In item 1, the Board proposes to distribute a dividend of € 0.90 per share on 2018 results, to be paid on May 22 (ex-dividend date: May 20). We regret that the proposed dividend distribution (€ 736 million) is not covered by free cash flow (- € 15'729 million in 2018), and concerns may arise over the financial situation of the Company (net debt represents 2.5 times its market capitalization). Therefore, we recommend opposition.
In item 3, we also recommend opposing the authorization to buy-back shares, as the maximum price of the repurchase (120% of the market price) exceeds our voting policy limit.

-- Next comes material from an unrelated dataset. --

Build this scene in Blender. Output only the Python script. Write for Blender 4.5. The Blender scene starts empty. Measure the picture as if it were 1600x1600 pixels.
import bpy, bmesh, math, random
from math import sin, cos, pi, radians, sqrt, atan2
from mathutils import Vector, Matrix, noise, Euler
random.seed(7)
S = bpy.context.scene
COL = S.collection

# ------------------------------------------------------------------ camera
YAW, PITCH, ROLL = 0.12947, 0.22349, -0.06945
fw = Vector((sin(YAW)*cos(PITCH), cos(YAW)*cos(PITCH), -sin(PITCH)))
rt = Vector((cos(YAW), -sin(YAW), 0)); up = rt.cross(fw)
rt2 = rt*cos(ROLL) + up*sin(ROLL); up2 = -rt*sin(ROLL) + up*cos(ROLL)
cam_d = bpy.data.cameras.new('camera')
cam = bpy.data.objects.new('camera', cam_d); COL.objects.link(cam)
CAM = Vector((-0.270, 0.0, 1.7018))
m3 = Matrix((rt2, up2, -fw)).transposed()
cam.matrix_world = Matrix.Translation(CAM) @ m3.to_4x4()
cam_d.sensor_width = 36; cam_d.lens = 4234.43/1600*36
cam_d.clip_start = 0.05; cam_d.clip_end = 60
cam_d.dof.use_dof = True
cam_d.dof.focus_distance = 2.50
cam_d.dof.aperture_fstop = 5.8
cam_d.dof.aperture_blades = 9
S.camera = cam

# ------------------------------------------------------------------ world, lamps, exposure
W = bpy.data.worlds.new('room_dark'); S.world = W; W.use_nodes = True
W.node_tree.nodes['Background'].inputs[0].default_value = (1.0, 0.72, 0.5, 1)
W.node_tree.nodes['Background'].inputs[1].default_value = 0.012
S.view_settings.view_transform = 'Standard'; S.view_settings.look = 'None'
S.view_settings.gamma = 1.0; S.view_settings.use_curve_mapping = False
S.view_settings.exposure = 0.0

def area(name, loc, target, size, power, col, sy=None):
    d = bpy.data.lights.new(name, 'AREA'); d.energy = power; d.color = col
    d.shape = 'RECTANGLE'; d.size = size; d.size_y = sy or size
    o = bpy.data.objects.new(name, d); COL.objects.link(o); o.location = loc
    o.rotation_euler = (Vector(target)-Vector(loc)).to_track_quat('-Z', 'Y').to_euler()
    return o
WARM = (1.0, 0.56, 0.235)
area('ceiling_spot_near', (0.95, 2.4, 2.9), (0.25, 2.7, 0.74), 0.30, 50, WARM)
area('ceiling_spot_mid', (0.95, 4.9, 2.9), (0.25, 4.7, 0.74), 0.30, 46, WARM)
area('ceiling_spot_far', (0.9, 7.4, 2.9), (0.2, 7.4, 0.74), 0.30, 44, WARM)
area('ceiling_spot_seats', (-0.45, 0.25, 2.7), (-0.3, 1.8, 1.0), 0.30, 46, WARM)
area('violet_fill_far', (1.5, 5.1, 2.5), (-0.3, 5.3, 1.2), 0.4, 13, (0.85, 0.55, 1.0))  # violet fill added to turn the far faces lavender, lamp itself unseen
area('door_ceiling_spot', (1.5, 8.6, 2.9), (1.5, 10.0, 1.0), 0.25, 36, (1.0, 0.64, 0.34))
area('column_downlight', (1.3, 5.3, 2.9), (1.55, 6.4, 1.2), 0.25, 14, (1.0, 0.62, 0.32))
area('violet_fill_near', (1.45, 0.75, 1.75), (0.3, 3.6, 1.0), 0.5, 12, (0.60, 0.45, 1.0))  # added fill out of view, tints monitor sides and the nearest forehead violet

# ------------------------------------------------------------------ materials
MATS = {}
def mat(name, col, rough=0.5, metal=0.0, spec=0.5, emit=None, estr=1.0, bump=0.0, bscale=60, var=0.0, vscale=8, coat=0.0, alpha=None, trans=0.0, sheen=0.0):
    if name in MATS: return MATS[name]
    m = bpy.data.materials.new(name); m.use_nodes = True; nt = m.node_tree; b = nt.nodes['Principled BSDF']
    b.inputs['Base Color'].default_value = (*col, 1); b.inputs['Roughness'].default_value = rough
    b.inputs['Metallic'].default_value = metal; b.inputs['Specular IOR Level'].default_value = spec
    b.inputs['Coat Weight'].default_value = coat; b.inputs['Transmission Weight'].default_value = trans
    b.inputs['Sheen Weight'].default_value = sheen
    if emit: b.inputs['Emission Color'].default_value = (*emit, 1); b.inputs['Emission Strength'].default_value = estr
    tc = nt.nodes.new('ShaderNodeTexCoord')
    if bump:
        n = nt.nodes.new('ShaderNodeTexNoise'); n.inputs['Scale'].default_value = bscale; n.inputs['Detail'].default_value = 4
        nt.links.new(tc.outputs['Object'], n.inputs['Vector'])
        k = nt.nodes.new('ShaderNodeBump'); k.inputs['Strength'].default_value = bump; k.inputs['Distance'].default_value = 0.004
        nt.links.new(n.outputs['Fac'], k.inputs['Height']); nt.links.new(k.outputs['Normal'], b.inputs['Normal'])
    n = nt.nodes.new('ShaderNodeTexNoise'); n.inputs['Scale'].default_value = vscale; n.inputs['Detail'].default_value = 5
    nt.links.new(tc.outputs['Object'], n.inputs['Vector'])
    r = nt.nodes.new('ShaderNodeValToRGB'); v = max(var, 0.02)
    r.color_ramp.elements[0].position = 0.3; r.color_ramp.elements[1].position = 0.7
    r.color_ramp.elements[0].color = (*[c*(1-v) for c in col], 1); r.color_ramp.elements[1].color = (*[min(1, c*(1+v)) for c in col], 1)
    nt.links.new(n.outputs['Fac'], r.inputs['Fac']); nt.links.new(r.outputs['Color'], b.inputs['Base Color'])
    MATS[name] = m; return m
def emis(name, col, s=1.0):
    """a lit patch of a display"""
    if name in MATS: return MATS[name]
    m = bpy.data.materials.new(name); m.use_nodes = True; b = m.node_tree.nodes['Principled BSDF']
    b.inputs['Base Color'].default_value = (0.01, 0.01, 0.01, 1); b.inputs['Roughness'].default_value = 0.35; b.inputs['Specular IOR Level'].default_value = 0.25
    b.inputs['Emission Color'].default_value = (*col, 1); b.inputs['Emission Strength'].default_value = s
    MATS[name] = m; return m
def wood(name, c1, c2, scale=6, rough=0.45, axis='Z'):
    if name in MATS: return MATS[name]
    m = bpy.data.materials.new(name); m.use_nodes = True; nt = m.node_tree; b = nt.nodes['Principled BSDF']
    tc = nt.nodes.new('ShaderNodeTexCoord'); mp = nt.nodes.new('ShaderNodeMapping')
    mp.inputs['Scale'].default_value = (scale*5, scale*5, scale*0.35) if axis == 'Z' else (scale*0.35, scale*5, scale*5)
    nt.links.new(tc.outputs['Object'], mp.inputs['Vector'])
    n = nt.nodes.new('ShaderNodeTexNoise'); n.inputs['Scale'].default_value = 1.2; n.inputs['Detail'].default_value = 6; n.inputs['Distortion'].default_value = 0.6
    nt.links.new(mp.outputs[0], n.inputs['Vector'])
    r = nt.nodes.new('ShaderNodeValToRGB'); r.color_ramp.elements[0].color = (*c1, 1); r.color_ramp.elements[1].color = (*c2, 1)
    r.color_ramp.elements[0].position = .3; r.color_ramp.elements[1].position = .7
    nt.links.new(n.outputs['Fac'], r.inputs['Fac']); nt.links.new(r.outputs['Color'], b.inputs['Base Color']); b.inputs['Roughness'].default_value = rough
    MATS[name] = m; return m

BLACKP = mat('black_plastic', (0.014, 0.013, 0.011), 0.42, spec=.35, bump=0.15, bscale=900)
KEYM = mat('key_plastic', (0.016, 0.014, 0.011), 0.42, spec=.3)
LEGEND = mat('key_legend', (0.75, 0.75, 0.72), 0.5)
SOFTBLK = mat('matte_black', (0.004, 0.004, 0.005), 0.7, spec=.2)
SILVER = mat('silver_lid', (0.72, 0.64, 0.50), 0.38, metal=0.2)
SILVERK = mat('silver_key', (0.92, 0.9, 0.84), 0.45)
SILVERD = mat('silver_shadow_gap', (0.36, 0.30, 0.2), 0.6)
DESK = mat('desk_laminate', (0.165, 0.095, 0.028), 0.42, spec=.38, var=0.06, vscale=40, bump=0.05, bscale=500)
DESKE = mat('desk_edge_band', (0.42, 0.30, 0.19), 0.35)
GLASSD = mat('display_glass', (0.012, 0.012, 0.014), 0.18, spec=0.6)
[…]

In item 4.b, the AGM is called to appoint the Board of Directors on slates of nominees submitted by shareholders holding at least 1.0% of Atlantia shares.
One of the institutional investors that submitted the slate of nominees is Generali Investments, which is a client of ECGS partners Proxinvest and Frontis Governance. It is important to note that these partners do not provide consulting services to Generali. Voting advice is provided primarily as a source of information at general meetings.We recommend that shareholders support the slate submitted by the group of institutional investors (sub-item 4.b.2), as all the 3 nominees included in the slate are independent from the Company and its significant shareholders.
In item 5, shareholders are called to an advisory vote on the remuneration policy. We strongly regret that all the variable remuneration components depend on the same indicator (Funds From Operations), and we also strongly regret that the Company granted huge extraordinary bonuses to the CEO (on aggregate worth € 6'494'850), which were exclusively linked to the acquisition of Abertis. Therefore, we recommend opposition.
Atlantia is a holding company with subsidiaries and associates whose business is the construction and operation of motorways, airports and transport infrastructure, parking areas and intermodal systems, or who engage in activities related to the management of motorway or airport traffic.